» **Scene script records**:
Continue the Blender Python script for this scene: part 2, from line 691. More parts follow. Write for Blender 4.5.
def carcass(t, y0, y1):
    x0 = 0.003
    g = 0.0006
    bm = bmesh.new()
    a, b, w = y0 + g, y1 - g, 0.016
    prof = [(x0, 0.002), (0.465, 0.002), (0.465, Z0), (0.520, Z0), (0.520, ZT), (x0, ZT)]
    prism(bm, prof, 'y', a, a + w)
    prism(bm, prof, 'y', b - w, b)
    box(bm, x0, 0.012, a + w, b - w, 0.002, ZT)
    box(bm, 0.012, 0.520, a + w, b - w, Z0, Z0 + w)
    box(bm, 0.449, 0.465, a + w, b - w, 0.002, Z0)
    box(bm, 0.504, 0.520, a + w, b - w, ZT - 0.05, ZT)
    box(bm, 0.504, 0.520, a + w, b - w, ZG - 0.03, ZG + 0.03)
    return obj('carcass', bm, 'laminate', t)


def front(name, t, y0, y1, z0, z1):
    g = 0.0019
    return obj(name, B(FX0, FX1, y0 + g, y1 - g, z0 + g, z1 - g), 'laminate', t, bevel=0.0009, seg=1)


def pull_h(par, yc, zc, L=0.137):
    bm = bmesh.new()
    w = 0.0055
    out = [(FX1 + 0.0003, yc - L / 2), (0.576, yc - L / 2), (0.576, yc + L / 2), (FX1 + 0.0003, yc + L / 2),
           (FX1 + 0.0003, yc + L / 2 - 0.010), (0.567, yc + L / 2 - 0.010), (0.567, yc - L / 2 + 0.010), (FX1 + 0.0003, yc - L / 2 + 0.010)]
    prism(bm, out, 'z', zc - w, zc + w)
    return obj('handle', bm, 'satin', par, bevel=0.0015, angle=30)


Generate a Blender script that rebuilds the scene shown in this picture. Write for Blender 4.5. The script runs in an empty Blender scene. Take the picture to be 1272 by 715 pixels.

» **GOAL**: In this exercise, copy only the lines from the opening line of the material through the line where "return obj('handle', bm, 'satin', par, bevel=0.0015, angle=30)" appears.

» **RESULT OF THIS TASK**:
Continue the Blender Python script for this scene: part 2, from line 691. More parts follow. Write for Blender 4.5.
def carcass(t, y0, y1):
    x0 = 0.003
    g = 0.0006
    bm = bmesh.new()
    a, b, w = y0 + g, y1 - g, 0.016
    prof = [(x0, 0.002), (0.465, 0.002), (0.465, Z0), (0.520, Z0), (0.520, ZT), (x0, ZT)]
    prism(bm, prof, 'y', a, a + w)
    prism(bm, prof, 'y', b - w, b)
    box(bm, x0, 0.012, a + w, b - w, 0.002, ZT)
    box(bm, 0.012, 0.520, a + w, b - w, Z0, Z0 + w)
    box(bm, 0.449, 0.465, a + w, b - w, 0.002, Z0)
    box(bm, 0.504, 0.520, a + w, b - w, ZT - 0.05, ZT)
    box(bm, 0.504, 0.520, a + w, b - w, ZG - 0.03, ZG + 0.03)
    return obj('carcass', bm, 'laminate', t)


def front(name, t, y0, y1, z0, z1):
    g = 0.0019
    return obj(name, B(FX0, FX1, y0 + g, y1 - g, z0 + g, z1 - g), 'laminate', t, bevel=0.0009, seg=1)


def pull_h(par, yc, zc, L=0.137):
    bm = bmesh.new()
    w = 0.0055
    out = [(FX1 + 0.0003, yc - L / 2), (0.576, yc - L / 2), (0.576, yc + L / 2), (FX1 + 0.0003, yc + L / 2),
           (FX1 + 0.0003, yc + L / 2 - 0.010), (0.567, yc + L / 2 - 0.010), (0.567, yc - L / 2 + 0.010), (FX1 + 0.0003, yc - L / 2 + 0.010)]
    prism(bm, out, 'z', zc - w, zc + w)
    return obj('handle', bm, 'satin', par, bevel=0.0015, angle=30)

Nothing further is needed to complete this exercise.